Contemplation
I’ve just returned home from the contemplative service. It’s been a whole year since we held one, but we won’t let anything like such a long time pass before we have another. It was modest and simple. The silent meditation led by Ariel Klein and Leslie’s singing touched us all. At the end, no one stood up to leave. A magic circle had been formed out of stillness and spirit and no one wanted to break it.

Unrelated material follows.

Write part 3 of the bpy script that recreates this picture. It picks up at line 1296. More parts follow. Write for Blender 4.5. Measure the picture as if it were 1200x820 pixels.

I’m struck every year by a contrast which so many of the prayers articulate and which lies at the heart of the High Holydays. The brevity of life, its fragility and its pathos are stressed at the same time as our capacity for wonder and our ability to apprehend and praise God. Adam yesodo me’afar, humankind is made of dust, our bodies are as fragile as a potter’s wares. Yet this meditation is accompanied not by cynicism or resignation, but by great compassion for our fleeting fate. Even more poignant, though considerably less familiar, is the composition for Yom Kippur ve’avitah tehillah: You desire praise from flesh and blood, from passing shadows, whose soul departs, whose vitality flies away…yet your glory is upon them. This is what is so marvellous about human life, - how deeply we are able to love, how great is our appreciation of beauty, how amazing it is that in rare moments we feel in touch with the infinite, that we apprehend something, even an infinitesimal intimation, of the consciousness of God. Yet at the same moment our experiences are constantly transformed into this elusive past which rushes away from our grasp with the invincible speed of time. This dialectic, this counter pull of the dual forces of eternity and mortality, often makes me think of the ending of Dylan Thomas’ ferne Hill:
Time held me green and dying
But I sang in my chains like the sea.
Perhaps the most powerful, and also the most familiar, expression of this poignant tension is in the Shema Kolenyu prayer: ‘Do not cast us away from before you; do not take your sacred spirit from us’. That these words are greatly significant to so many people is obvious from the deep attention which grips the community whenever this sequence is sung. I wonder what they mean to different people. It seems to me that they express great courage; they suggest that a human being can cope with anything so long as the heart remains awake to wonder, so long as the spirit can still find God. Or perhaps, more simply, they are a prayer for protection: Keep me close to you God, and let nothing hurtful touch me. But this isn’t exactly what they say. What they state is simply ‘God, stay with me, whatever’. When you are with me I may still be a passing shadow but I pass by on the wings of wonder.